**Aim**
Exclude any images and output the remaining records exactly.

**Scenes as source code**
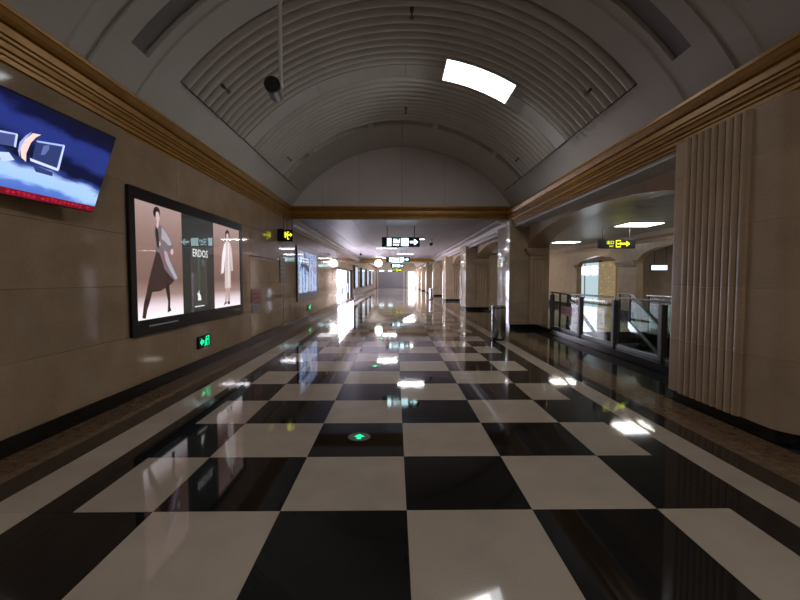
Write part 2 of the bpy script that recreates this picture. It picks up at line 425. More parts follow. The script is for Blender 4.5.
sprinkler(6.3, .7, 'dark sprinkler head at the crown of the near ribbed section')

# CCTV camera on a long pole
F = Vector((-1.27, 4.45, 3.53)); B_ = Vector((-1.21, 4.75, 3.58))
def cyl_cam():
    f = Vector((-1.285, 4.45, 3.50)); b = Vector((-1.335, 4.80, 3.53))
    t = thing('security_camera', (-1.2, 4.74, 5.2), 'dark round-faced cylindrical camera hanging on a thin white pole from the vault', 'camera')
    d = (b-f).normalized()
    body = MB().tube(f+d*.03, b, .075, .07, 24).build('camera_body', M['grey_metal'], t, True)
    MB().tube(f, f+d*.05, .083, .083, 24).build('camera_lens', M['black'], body, True)
    MB().tube((-1.27, 4.74, 3.60), (-1.27, 4.74, 5.3), .021, .021, 12).build('pole', M['white_metal'], t, True)
    MB().tube((-1.27, 4.74, 5.22), (-1.27, 4.74, 5.28), .06, .06, 16).build('ceiling_plate', M['white_metal'], t, True)
    MB().box(-1.345, -1.25, 4.71, 4.78, 3.59, 3.65, .006).build('bracket', M['white_metal'], t)
cyl_cam()

# ------------------------------------------------------------------ low corridor ceiling
ceil2 = tag(MB().box(-3.6, 12, YE+.12, 46, 3.27, 3.5).box(3.7, 12, 46, 75, 3.27, 3.5).build('ceiling_corridor', M['dark_recess']), kind='structure')
cp = MB().box(.005, .985-.005, .006, 1.2-.006, 0, .018, .003).mesh('ceiling_panel', M['ceil_metal'])
for i in range(7):
    for j in range(20):
        piece('ceiling_panel', cp, ceil2, (-3.25+i*.985, YE-.05+j*1.2, 3.25), (random.uniform(-1, 1)*.0015, random.uniform(-1, 1)*.0015, 0))
M['far_ceiling'] = paint('far_ceiling_paint', (.55, .5, .44), .5)
tag(MB().box(-3.25, 3.62, 36.6, 46, 3.245, 3.27).build('far_ceiling_panels', M['far_ceiling'], ceil2), kind='stuff')
far_vault = tag(MB().arc_solid([(46, R), (46, R+.3), (71.2, R+.3), (71.2, R)], -60, 60, 40).build('ceiling_far_vault', M['far_ceiling'], smooth=True), kind='structure')
vl = ['nearest', 'second nearest', 'second farthest', 'farthest']
for i, yy in enumerate((49, 54, 59, 64.5)):
    t = thing('arc_light', (1.9, yy, 5.0), 'curved light strip across the distant far vault, %s one of four' % vl[i], 'light', 'curved lights on the far vault')
    MB().arc_solid([(yy-.2, R-.07), (yy-.2, R), (yy+.2, R), (yy+.2, R-.07)], 5, 48, 20).build('lamp_frame', M['white_metal'], t, True)
    MB().arc_solid([(yy-.15, R-.08), (yy-.15, R-.05), (yy+.15, R-.05), (yy+.15, R-.08)], 5.5, 47.5, 20).build('diffuser', M['lamp_bar'], t, True)
# side aisle ceiling
ceil3 = tag(MB().box(4.5, 12, -3, 28, 3.13, 3.27).box(3.7, 4.5, 4.5, 28, 3.2, 3.27).box(4.5, 12, 28, 73, 3.13, 3.27).build('ceiling_aisle', M['dark_recess']), kind='structure')
for i in range(4):
    for j in range(20):
        MB_ = cache.setdefault('acp', MB().box(.003, 1.117, .003, 1.197, 0, .02).mesh('ceiling_panel', paint('aisle_ceiling_metal', (.50, .50, .47), .42, .2)))
        piece('ceiling_panel', MB_, ceil3, (4.5+i*1.12, 2.2+j*1.2, 3.11))

# lights of the low corridor and of the aisle
def bar_light(x0, x1, y, z, dy, m, label, cat='light', group=None):
    t = thing('ceiling_light', ((x0+x1)/2, y, z), label, cat, group)
    MB().box(x0-.03, x1+.03, y-dy-.03, y+dy+.03, z-.025, z+.0, .004).build('lamp_frame', M['white_metal'], t)
    MB().box(x0, x1, y-dy, y+dy, z-.032, z-.006).build('diffuser', M[m], t)
bl = ['white bar light on the corridor ceiling just behind the nearest white hanging sign',
      'white bar light on the corridor ceiling, second one away from the vault',
      'white bar light on the corridor ceiling, third one away from the vault',
      'faint white bar light on the corridor ceiling nearest the gold crossbeam']
for i, y in enumerate((18.3, 23.7, 29.1, 34.6)):
    x = .12 if i % 2 == 0 else -1.05
    bar_light(x, x+1.15, y, 3.248, .09, 'lamp_bar', bl[i])
bar_light(6.75, 7.75, 12.35, 3.11, .42, 'lamp_aisle', 'large bright rectangular light on the aisle ceiling above the yellow exit sign')
bar_light(7.0, 8.0, 18.2, 3.11, .32, 'lamp_aisle', 'smaller bright rectangular light on the aisle ceiling left of the yellow exit sign')
bar_light(6.65, 7.85, 7.6, 3.11, .32, 'lamp_aisle', 'rectangular aisle ceiling light hidden behind the big fluted pillar')

bar_light(-.4, .8, 42, 3.245, .3, 'lamp_bar', 'added ceiling light just beyond the gold crossbeam, in front of the far vault')  # fixture added to go with the far corridor's fill light
# round globe lamp
pl_ = bpy.data.lights.new('globe_light', 'POINT'); pl_.energy = 60; pl_.color = (1, .96, .92); pl_.shadow_soft_size = .31
plo = bpy.data.objects.new('globe_light', pl_); C.objects.link(plo); plo.location = (-1.36, 34, 2.78)
t = thing('globe_lamp', (-1.36, 34, 3.25), 'bright round white globe lamp hanging beneath the corridor ceiling', 'lamp')
MB().tube((-1.36, 34, 3.24), (-1.36, 34, 3.05), .02).build('stem', M['dark_steel'], t)
MB().sphere((-1.36, 34, 2.78), .30, 20, 14).build('globe', M['globe'], t, True)
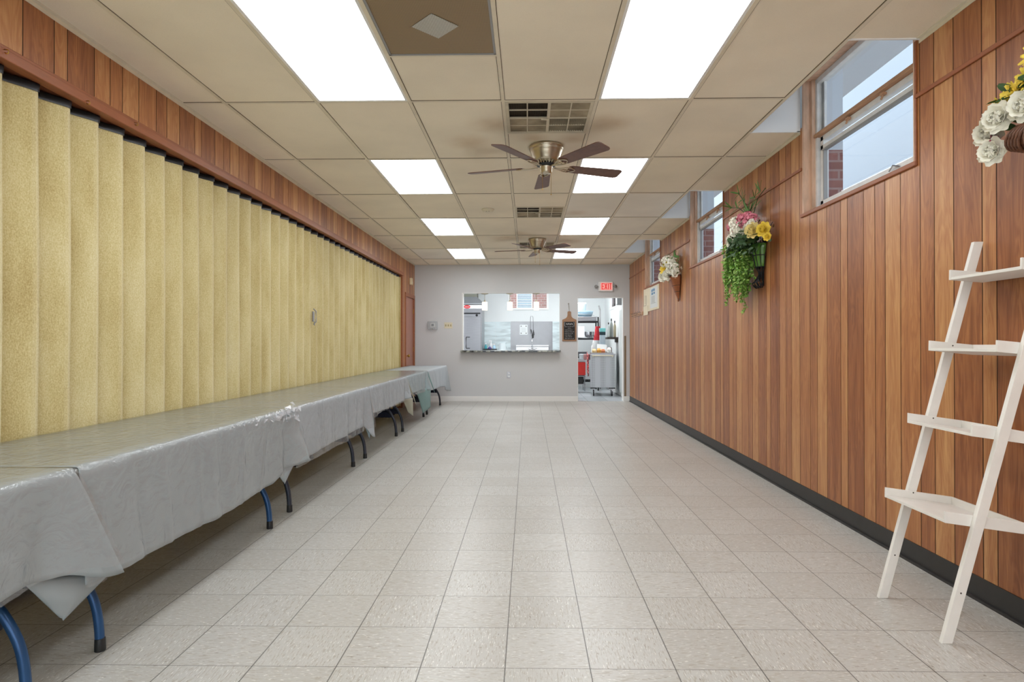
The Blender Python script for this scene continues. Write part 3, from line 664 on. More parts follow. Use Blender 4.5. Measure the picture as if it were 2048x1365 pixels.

**Output for this task**
Write part 2 of the bpy script that recreates this picture. It picks up at line 425. More parts follow. The script is for Blender 4.5.
sprinkler(6.3, .7, 'dark sprinkler head at the crown of the near ribbed section')

# CCTV camera on a long pole
F = Vector((-1.27, 4.45, 3.53)); B_ = Vector((-1.21, 4.75, 3.58))
def cyl_cam():
    f = Vector((-1.285, 4.45, 3.50)); b = Vector((-1.335, 4.80, 3.53))
    t = thing('security_camera', (-1.2, 4.74, 5.2), 'dark round-faced cylindrical camera hanging on a thin white pole from the vault', 'camera')
    d = (b-f).normalized()
    body = MB().tube(f+d*.03, b, .075, .07, 24).build('camera_body', M['grey_metal'], t, True)
    MB().tube(f, f+d*.05, .083, .083, 24).build('camera_lens', M['black'], body, True)
    MB().tube((-1.27, 4.74, 3.60), (-1.27, 4.74, 5.3), .021, .021, 12).build('pole', M['white_metal'], t, True)
    MB().tube((-1.27, 4.74, 5.22), (-1.27, 4.74, 5.28), .06, .06, 16).build('ceiling_plate', M['white_metal'], t, True)
    MB().box(-1.345, -1.25, 4.71, 4.78, 3.59, 3.65, .006).build('bracket', M['white_metal'], t)
cyl_cam()

# ------------------------------------------------------------------ low corridor ceiling
ceil2 = tag(MB().box(-3.6, 12, YE+.12, 46, 3.27, 3.5).box(3.7, 12, 46, 75, 3.27, 3.5).build('ceiling_corridor', M['dark_recess']), kind='structure')
cp = MB().box(.005, .985-.005, .006, 1.2-.006, 0, .018, .003).mesh('ceiling_panel', M['ceil_metal'])
for i in range(7):
    for j in range(20):
        piece('ceiling_panel', cp, ceil2, (-3.25+i*.985, YE-.05+j*1.2, 3.25), (random.uniform(-1, 1)*.0015, random.uniform(-1, 1)*.0015, 0))
M['far_ceiling'] = paint('far_ceiling_paint', (.55, .5, .44), .5)
tag(MB().box(-3.25, 3.62, 36.6, 46, 3.245, 3.27).build('far_ceiling_panels', M['far_ceiling'], ceil2), kind='stuff')
far_vault = tag(MB().arc_solid([(46, R), (46, R+.3), (71.2, R+.3), (71.2, R)], -60, 60, 40).build('ceiling_far_vault', M['far_ceiling'], smooth=True), kind='structure')
vl = ['nearest', 'second nearest', 'second farthest', 'farthest']
for i, yy in enumerate((49, 54, 59, 64.5)):
    t = thing('arc_light', (1.9, yy, 5.0), 'curved light strip across the distant far vault, %s one of four' % vl[i], 'light', 'curved lights on the far vault')
    MB().arc_solid([(yy-.2, R-.07), (yy-.2, R), (yy+.2, R), (yy+.2, R-.07)], 5, 48, 20).build('lamp_frame', M['white_metal'], t, True)
    MB().arc_solid([(yy-.15, R-.08), (yy-.15, R-.05), (yy+.15, R-.05), (yy+.15, R-.08)], 5.5, 47.5, 20).build('diffuser', M['lamp_bar'], t, True)
# side aisle ceiling
ceil3 = tag(MB().box(4.5, 12, -3, 28, 3.13, 3.27).box(3.7, 4.5, 4.5, 28, 3.2, 3.27).box(4.5, 12, 28, 73, 3.13, 3.27).build('ceiling_aisle', M['dark_recess']), kind='structure')
for i in range(4):
    for j in range(20):
        MB_ = cache.setdefault('acp', MB().box(.003, 1.117, .003, 1.197, 0, .02).mesh('ceiling_panel', paint('aisle_ceiling_metal', (.50, .50, .47), .42, .2)))
        piece('ceiling_panel', MB_, ceil3, (4.5+i*1.12, 2.2+j*1.2, 3.11))

# lights of the low corridor and of the aisle
def bar_light(x0, x1, y, z, dy, m, label, cat='light', group=None):
    t = thing('ceiling_light', ((x0+x1)/2, y, z), label, cat, group)
    MB().box(x0-.03, x1+.03, y-dy-.03, y+dy+.03, z-.025, z+.0, .004).build('lamp_frame', M['white_metal'], t)
    MB().box(x0, x1, y-dy, y+dy, z-.032, z-.006).build('diffuser', M[m], t)
bl = ['white bar light on the corridor ceiling just behind the nearest white hanging sign',
      'white bar light on the corridor ceiling, second one away from the vault',
      'white bar light on the corridor ceiling, third one away from the vault',
      'faint white bar light on the corridor ceiling nearest the gold crossbeam']
for i, y in enumerate((18.3, 23.7, 29.1, 34.6)):
    x = .12 if i % 2 == 0 else -1.05
    bar_light(x, x+1.15, y, 3.248, .09, 'lamp_bar', bl[i])
bar_light(6.75, 7.75, 12.35, 3.11, .42, 'lamp_aisle', 'large bright rectangular light on the aisle ceiling above the yellow exit sign')
bar_light(7.0, 8.0, 18.2, 3.11, .32, 'lamp_aisle', 'smaller bright rectangular light on the aisle ceiling left of the yellow exit sign')
bar_light(6.65, 7.85, 7.6, 3.11, .32, 'lamp_aisle', 'rectangular aisle ceiling light hidden behind the big fluted pillar')

bar_light(-.4, .8, 42, 3.245, .3, 'lamp_bar', 'added ceiling light just beyond the gold crossbeam, in front of the far vault')  # fixture added to go with the far corridor's fill light
# round globe lamp
pl_ = bpy.data.lights.new('globe_light', 'POINT'); pl_.energy = 60; pl_.color = (1, .96, .92); pl_.shadow_soft_size = .31
plo = bpy.data.objects.new('globe_light', pl_); C.objects.link(plo); plo.location = (-1.36, 34, 2.78)
t = thing('globe_lamp', (-1.36, 34, 3.25), 'bright round white globe lamp hanging beneath the corridor ceiling', 'lamp')
MB().tube((-1.36, 34, 3.24), (-1.36, 34, 3.05), .02).build('stem', M['dark_steel'], t)
MB().sphere((-1.36, 34, 2.78), .30, 20, 14).build('globe', M['globe'], t, True)
The Blender Python script for this scene continues. Write part 3, from line 664 on. More parts follow. Use Blender 4.5. Measure the picture as if it were 2048x1365 pixels.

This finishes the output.